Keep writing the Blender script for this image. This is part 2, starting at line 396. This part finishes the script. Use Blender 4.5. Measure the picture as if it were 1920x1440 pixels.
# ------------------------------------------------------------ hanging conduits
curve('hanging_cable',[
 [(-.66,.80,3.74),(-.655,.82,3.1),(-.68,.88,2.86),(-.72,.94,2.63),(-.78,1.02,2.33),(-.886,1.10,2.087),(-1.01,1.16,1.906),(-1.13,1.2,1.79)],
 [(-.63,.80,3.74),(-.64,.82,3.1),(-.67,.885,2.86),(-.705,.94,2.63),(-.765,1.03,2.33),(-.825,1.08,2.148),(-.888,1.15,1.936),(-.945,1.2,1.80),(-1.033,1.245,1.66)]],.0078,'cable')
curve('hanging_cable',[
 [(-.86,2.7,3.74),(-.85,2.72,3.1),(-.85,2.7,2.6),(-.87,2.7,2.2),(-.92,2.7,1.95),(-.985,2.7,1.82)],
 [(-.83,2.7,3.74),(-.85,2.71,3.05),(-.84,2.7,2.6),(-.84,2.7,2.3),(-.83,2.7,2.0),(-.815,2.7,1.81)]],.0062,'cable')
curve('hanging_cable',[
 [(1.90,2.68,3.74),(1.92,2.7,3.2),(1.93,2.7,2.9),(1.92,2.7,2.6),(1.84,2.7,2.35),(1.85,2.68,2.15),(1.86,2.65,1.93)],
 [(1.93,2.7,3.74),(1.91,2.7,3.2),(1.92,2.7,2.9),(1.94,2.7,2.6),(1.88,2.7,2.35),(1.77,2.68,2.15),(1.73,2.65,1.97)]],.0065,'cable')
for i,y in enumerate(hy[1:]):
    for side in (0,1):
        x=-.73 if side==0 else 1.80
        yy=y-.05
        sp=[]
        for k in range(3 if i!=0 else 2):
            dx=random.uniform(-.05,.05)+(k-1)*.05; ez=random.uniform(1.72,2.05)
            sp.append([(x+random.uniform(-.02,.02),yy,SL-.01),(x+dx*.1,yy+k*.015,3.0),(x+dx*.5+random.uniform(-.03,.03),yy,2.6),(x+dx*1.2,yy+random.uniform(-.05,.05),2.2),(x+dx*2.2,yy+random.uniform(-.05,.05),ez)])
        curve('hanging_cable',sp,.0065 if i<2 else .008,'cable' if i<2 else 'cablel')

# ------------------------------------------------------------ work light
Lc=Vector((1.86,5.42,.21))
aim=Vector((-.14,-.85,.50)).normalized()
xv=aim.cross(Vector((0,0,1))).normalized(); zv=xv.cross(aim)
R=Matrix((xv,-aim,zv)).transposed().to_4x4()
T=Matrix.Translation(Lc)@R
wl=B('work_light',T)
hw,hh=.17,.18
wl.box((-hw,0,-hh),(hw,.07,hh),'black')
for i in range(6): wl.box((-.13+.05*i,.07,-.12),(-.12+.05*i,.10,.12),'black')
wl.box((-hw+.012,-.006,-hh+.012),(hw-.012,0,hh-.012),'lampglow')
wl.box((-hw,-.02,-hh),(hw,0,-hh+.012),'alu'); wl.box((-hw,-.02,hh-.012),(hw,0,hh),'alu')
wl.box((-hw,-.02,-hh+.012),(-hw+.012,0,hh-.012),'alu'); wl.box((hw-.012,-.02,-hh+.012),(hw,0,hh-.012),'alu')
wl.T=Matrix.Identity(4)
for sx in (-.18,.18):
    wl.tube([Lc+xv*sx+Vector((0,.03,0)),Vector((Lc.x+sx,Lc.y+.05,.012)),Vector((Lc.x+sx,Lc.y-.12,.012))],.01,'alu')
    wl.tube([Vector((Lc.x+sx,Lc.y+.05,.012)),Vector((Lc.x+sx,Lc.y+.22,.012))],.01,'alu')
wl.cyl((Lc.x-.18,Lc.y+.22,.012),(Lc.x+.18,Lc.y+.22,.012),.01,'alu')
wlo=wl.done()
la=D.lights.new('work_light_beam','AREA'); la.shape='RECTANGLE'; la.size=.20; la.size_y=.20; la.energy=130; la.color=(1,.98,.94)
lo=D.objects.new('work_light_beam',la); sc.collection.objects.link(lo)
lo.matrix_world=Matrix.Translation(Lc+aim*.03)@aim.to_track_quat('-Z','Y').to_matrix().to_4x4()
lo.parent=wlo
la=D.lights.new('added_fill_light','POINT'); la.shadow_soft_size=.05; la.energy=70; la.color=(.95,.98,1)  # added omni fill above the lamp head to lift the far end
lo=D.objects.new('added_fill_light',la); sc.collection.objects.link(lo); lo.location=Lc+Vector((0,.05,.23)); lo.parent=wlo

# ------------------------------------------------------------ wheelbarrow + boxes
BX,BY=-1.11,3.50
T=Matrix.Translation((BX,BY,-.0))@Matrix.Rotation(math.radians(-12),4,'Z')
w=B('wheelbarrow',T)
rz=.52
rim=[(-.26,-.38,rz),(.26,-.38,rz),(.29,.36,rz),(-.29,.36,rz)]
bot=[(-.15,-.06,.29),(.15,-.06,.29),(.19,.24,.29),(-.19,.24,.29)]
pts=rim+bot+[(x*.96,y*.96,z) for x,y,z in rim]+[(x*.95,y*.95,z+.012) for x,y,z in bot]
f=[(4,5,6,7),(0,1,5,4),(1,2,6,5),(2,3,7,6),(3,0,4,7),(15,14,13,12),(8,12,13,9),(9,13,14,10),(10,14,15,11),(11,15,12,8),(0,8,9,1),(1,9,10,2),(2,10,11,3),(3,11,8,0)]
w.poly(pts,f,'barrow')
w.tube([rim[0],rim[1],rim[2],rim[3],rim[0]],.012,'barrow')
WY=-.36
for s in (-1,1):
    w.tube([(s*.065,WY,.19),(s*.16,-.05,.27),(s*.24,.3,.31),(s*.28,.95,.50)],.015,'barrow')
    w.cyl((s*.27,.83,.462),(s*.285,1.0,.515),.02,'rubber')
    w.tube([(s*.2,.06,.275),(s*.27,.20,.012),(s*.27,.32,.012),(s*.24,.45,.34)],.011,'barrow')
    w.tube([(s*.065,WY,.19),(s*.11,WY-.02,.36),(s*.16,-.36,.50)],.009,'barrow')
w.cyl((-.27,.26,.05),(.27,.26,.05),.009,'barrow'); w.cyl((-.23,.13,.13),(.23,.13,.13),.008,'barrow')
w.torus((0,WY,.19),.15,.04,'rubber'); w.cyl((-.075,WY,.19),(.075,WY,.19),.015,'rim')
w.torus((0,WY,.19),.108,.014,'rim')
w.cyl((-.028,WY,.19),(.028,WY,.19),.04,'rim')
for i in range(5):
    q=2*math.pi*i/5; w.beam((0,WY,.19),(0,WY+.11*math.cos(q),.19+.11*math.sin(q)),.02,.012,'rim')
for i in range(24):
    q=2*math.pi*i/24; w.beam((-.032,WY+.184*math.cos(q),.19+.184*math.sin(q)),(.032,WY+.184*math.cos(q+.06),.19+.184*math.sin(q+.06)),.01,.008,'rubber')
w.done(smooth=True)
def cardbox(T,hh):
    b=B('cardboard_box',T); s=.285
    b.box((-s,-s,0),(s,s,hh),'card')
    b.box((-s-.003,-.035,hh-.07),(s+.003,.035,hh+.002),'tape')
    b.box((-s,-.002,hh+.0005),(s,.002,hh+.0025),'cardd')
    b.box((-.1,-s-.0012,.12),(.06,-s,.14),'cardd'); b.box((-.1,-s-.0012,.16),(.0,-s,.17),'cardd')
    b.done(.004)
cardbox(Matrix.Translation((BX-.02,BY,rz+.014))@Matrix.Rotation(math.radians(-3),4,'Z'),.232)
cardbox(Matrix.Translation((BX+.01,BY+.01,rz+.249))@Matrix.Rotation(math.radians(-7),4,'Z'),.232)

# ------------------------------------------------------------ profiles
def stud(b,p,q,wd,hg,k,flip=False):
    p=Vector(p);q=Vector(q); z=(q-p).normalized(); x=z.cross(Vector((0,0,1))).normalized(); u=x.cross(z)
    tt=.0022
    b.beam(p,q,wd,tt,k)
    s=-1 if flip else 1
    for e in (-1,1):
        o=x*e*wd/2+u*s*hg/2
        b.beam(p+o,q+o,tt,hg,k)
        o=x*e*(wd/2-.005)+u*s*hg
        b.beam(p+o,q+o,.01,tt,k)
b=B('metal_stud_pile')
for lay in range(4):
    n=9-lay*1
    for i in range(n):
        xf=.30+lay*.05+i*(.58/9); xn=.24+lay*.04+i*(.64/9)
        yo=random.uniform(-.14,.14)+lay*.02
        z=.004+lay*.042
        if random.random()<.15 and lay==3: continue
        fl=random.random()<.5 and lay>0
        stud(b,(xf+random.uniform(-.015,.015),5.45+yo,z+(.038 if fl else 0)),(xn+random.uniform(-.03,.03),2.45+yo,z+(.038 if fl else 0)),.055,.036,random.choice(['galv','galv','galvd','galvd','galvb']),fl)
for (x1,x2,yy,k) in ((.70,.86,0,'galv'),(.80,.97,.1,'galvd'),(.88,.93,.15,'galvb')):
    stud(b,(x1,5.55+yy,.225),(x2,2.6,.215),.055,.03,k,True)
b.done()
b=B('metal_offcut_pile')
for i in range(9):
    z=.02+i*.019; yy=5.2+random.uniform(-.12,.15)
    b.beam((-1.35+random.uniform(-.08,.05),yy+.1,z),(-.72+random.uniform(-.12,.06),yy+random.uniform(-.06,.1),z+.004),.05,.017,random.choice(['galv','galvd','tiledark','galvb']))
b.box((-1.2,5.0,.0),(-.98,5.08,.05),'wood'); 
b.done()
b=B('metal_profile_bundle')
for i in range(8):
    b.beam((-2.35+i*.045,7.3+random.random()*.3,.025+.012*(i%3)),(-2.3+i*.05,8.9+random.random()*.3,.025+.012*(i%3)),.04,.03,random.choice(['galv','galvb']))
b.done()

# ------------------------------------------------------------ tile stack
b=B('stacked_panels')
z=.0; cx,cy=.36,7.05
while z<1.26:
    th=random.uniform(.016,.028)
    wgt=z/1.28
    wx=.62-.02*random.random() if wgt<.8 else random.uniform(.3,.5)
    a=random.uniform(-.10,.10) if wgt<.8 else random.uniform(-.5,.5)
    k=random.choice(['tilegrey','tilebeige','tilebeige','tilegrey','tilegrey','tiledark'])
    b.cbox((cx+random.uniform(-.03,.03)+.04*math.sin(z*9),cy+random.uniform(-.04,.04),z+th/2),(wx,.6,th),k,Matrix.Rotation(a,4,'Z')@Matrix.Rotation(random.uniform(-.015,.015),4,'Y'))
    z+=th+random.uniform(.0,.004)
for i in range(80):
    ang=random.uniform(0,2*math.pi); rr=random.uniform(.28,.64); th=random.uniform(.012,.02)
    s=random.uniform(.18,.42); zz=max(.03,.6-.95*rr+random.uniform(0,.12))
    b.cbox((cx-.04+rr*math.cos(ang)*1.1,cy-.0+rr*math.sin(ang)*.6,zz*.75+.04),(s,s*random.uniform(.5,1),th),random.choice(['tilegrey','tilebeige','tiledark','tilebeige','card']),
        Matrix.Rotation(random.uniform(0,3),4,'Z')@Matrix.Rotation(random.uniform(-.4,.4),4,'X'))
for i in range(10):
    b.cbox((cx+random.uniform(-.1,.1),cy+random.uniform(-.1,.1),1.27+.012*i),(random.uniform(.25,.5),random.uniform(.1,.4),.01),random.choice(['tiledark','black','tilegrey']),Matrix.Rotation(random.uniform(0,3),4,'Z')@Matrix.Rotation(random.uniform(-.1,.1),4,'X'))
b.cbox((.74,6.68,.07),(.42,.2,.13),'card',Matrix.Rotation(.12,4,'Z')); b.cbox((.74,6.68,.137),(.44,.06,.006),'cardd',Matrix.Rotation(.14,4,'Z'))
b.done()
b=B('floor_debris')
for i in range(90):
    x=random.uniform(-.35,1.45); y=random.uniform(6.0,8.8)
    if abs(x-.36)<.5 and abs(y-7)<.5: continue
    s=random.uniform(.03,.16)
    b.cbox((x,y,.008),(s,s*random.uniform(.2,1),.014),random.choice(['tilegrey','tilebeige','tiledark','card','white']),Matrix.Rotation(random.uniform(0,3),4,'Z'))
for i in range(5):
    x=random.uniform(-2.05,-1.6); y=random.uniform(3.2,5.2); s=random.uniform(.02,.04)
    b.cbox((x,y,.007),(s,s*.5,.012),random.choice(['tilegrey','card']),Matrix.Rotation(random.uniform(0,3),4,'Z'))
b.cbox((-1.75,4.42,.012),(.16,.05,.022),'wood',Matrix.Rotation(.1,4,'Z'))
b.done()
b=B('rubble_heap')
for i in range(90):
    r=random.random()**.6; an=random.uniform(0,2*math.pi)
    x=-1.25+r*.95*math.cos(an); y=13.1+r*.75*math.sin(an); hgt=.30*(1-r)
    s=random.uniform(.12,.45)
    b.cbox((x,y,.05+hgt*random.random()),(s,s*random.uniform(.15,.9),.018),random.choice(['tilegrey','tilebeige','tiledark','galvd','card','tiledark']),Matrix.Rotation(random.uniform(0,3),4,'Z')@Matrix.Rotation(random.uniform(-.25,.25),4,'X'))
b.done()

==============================

▶ TASK GOAL:
Write down again the exact lines running from the beginning of the data to the line containing "curve('hanging_cable',sp,.0065 if i<2", with both ends included.

▶ EXPECTED ANSWER:
Keep writing the Blender script for this image. This is part 2, starting at line 396. This part finishes the script. Use Blender 4.5. Measure the picture as if it were 1920x1440 pixels.
# ------------------------------------------------------------ hanging conduits
curve('hanging_cable',[
 [(-.66,.80,3.74),(-.655,.82,3.1),(-.68,.88,2.86),(-.72,.94,2.63),(-.78,1.02,2.33),(-.886,1.10,2.087),(-1.01,1.16,1.906),(-1.13,1.2,1.79)],
 [(-.63,.80,3.74),(-.64,.82,3.1),(-.67,.885,2.86),(-.705,.94,2.63),(-.765,1.03,2.33),(-.825,1.08,2.148),(-.888,1.15,1.936),(-.945,1.2,1.80),(-1.033,1.245,1.66)]],.0078,'cable')
curve('hanging_cable',[
 [(-.86,2.7,3.74),(-.85,2.72,3.1),(-.85,2.7,2.6),(-.87,2.7,2.2),(-.92,2.7,1.95),(-.985,2.7,1.82)],
 [(-.83,2.7,3.74),(-.85,2.71,3.05),(-.84,2.7,2.6),(-.84,2.7,2.3),(-.83,2.7,2.0),(-.815,2.7,1.81)]],.0062,'cable')
curve('hanging_cable',[
 [(1.90,2.68,3.74),(1.92,2.7,3.2),(1.93,2.7,2.9),(1.92,2.7,2.6),(1.84,2.7,2.35),(1.85,2.68,2.15),(1.86,2.65,1.93)],
 [(1.93,2.7,3.74),(1.91,2.7,3.2),(1.92,2.7,2.9),(1.94,2.7,2.6),(1.88,2.7,2.35),(1.77,2.68,2.15),(1.73,2.65,1.97)]],.0065,'cable')
for i,y in enumerate(hy[1:]):
    for side in (0,1):
        x=-.73 if side==0 else 1.80
        yy=y-.05
        sp=[]
        for k in range(3 if i!=0 else 2):
            dx=random.uniform(-.05,.05)+(k-1)*.05; ez=random.uniform(1.72,2.05)
            sp.append([(x+random.uniform(-.02,.02),yy,SL-.01),(x+dx*.1,yy+k*.015,3.0),(x+dx*.5+random.uniform(-.03,.03),yy,2.6),(x+dx*1.2,yy+random.uniform(-.05,.05),2.2),(x+dx*2.2,yy+random.uniform(-.05,.05),ez)])
        curve('hanging_cable',sp,.0065 if i<2 else .008,'cable' if i<2 else 'cablel')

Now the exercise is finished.